Not an everyday sight: Don Bradman bowling during the course of the match (courtesy: The Sun)
Not an everyday sight: Don Bradman bowling during the course of the match (courtesy: The Sun)

MCC’s tour match against New South Wales started November 25, 1932 at Sydney. The fielders provided some unusually light-hearted entertainment, as Abhishek Mukherjee narrates.

It had been a mere six days since Australia had witnessed the first instance of Bodyline. Douglas Jardine was two hundred miles away from MCG that day, fishing with three friends in the Bogong Valley. Bob Wyatt supervised the act as Harold Larwood, Bill Voce, and Bill Bowes hurled bouncers at an Australian XI with a packed leg-side field.

Larwood hit Woodfull on his chest, but there was little fuss over it. When he would go on to do the same in the Adelaide Test, the response would not be as soft.

The fast bowlers were ready for Bodyline. The blueprint was in place, but all that was still a thing of the future. The spirit of the sport remained intact when the tourists reached Sydney to play New South Wales.

The NSW line-up was a formidable one: Don Bradman was there, of course, as were O’Reilly, Stan McCabe, Alan Kippax, Jack Fingleton, and Bert Oldfield. All of them would feature in the series.

But even then NSW were routed in a one-sided match despite the absence of Larwood. They started well, with Fingleton and McCabe took them to 208 for 3. Then they collapsed to 273 against Gubby Allen and Maurice Tate. Then Herbert Sutcliffe scored a colossal 182, three others went past sixty, and MCC piled up 530. Then Voce routed NSW for 213.

There were a couple of incidents worth a mention here. When MCC had played NSW four years before the match, Bradman had been leg-before to Tate for 18. When Bradman made his Test debut immediately after that match, Bradman LBW b Tate 18 was repeated. The exact same entry was repeated for a third time in the first innings of the match in question.

Oldfield, struck by influenza, was replaced by Hammy Love, a substitute, behind the stumps during the match and took no further part in the match. Oldfield would be felled by Larwood at Adelaide as well, and would replaced by Love for the Brisbane Test.

It must be mentioned here that allowing Love to keep wickets was a rare generous act by Jardine on the tour.

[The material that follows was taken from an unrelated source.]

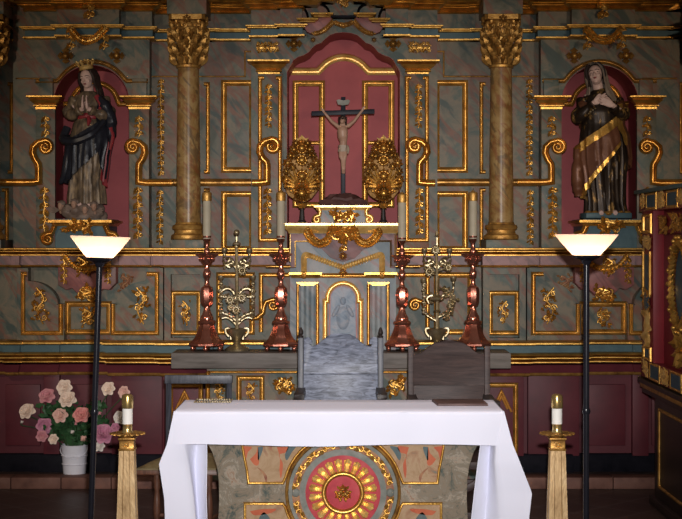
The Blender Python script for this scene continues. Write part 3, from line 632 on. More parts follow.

He would not be as kind, even to teammates, throughout the remainder of the Bodyline series. Love did not carry his wicketkeeping gear, so George Duckworth (of England) lent him his. Such generosity!

There were also some unusual incidents during the match. Henry Theak, a genuinely quick bowler, was not much of a batsman. He was predictably bowled by Allen cheaply, but that was not the end of the story. Such was the impact that a bail reached “nearly half-way to the boundary” (remember, the Sydney Cricket Ground is reasonably large, and the fence was the boundary in those days).

Voce picked up the bail and tried to throw it back to the wicketkeeper. He failed, despite the fact that he would worry the Australians with his tremendous pace. Perhaps Larwood would have made it.

In between all this, the Sydney crowd found it difficult to pronounce P-A-T-A-U-D-I. They improvised, and the poor prince earned the temporary nickname of Potato…

Fleet-footed fielders

When Wally Hammond was bowling during the first innings of the match, a ball was hit straight at him. Hammond did not bother to stoop. Graceful man that he was, Hammond let the ball hit his boot. A flick of the shoe ensured the ball came to his hand.

This seemed innocuous, but it caught on. Sutcliffe and Allen got involved soon. The Sun correspondent had probably not expected this: “Do Sutcliffe and Allen play soccer? During the departure of one of the N.S.W. batsmen, the pair got together, and had quite a little game, Sutcliffe finally passing Allen with a neat piece of footwork.”

Things took a new turn when Bradman joined in the fun. He started by stopping a ball with his boot. He was probably trying to do a Hammond. The ball was hit so firmly that the impact with his boot made the ball rise vertically and knock his cap off — but the great man still held the ball. Thus buoyed, he tried an encore, and caught it again — this time without any contact between ball and cap.

Theak tried to do the same. He tried four times but failed on every occasion before he gave up.

But as always, Bradman sealed the show. With nothing going in NSW’s favour, Kippax asked Bradman to bowl. When the ball was tossed at him, Bradman took his cap off, caught it with his cap, took the ball out, gave the cap to the umpire, and came on to bowl his pedestrian leg-breaks.

Brief scores:

New South Wales 273 (Jack Fingleton 119, Stan McCabe 67; Gubby Allen 5 for 69, Maurice Tate 4 for 53) and 213 (Frank Cummins 71; Bill Voce 5 for 85) lost to MCC 530 (Bob Wyatt 72, Herbert Sutcliffe 182, Nawab of Pataudi Sr 61, Les Ames 90; Bill O’Reilly 4 for 86, Sid Herd 6 for 135) by an innings and 44 runs.